The thesis of our paper is that the industrial dispute articulates a counter-movement against the progressive capitalist Landnahme of care work. What is ostensibly a standard wage conflict proves, on closer scrutiny, to be a dispute that contains a transformative social dynamic. It cannot be conceived either as a traditional class struggle or as a movement against the market’s unreasonable demands. The paper aims to discuss these issues.
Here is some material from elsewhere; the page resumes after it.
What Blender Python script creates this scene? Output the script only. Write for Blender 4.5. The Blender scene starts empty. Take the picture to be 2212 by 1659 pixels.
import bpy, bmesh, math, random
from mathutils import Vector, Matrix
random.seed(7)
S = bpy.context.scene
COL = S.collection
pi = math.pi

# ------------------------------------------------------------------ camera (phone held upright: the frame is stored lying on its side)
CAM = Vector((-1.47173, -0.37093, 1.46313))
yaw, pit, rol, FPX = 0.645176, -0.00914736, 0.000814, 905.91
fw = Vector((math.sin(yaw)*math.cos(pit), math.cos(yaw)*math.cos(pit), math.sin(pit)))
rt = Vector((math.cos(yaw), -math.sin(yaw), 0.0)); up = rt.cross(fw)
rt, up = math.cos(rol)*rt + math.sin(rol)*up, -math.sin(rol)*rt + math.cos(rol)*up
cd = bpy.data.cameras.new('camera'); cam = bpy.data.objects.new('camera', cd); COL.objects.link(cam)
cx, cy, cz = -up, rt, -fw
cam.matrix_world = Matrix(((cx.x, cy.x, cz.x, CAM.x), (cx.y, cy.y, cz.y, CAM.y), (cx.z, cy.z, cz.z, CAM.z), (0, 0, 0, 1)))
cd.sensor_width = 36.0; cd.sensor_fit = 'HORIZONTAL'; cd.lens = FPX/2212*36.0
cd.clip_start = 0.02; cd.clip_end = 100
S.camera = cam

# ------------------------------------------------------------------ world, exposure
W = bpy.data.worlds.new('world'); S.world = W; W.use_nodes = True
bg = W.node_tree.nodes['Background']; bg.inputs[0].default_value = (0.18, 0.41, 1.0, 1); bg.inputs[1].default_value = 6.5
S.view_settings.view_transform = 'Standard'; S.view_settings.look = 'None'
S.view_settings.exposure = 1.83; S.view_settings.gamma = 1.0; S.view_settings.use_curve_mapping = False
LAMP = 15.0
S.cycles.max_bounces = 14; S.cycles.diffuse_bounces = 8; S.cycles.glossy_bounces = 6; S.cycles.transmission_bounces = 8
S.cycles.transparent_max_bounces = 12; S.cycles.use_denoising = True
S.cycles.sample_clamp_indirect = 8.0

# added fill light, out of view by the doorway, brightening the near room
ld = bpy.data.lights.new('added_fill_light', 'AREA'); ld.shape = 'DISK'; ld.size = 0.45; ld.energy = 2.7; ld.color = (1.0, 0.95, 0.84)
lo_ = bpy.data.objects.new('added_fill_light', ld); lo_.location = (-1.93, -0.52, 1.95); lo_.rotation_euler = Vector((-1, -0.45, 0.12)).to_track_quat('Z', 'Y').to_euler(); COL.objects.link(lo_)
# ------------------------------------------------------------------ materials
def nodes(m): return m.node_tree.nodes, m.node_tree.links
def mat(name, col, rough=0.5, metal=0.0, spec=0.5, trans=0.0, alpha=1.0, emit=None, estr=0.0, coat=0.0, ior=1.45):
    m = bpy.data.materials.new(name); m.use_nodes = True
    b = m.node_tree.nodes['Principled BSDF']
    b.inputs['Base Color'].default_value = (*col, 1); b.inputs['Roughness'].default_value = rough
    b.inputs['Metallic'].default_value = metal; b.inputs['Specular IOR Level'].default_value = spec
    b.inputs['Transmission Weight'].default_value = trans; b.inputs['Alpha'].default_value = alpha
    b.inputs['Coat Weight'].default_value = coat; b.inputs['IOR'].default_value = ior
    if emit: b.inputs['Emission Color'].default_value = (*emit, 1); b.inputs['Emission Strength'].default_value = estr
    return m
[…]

Design/methodology/approach

The authors draw on a qualitative survey in the social and childcare services (expert interviews, groups discussions, expert hearings) and two partial-studies on the renewal of trade unions in East and West Germany (54 expert and 46 employee interviews).

Findings

Professional pride along with confidence in their own professional skills collides with the market- and competition-driven devaluation of the work of entire groups of employees. Used correctly, a putative professional consciousness can transform into a source of resilience, protest and collective engagement, which the authors interpret as counter-Landnahme. A consciousness rooted in professionality develops into a subjective power resource, the activation of which simultaneously strengthens trade unions’ power to effectuate change.

Originality/value

In the case of the childcare workers, this movement is rooted in a newly awakened consciousness as skilled labourers. What at first appears as a wage conflict is in fact, upon closer inspection, a conflict loaded with transformative potential. After all, any greater social recognition of this occupational group will naturally, at least by tendency, prompt a discussion concerning the modes of financing public reproductive activities.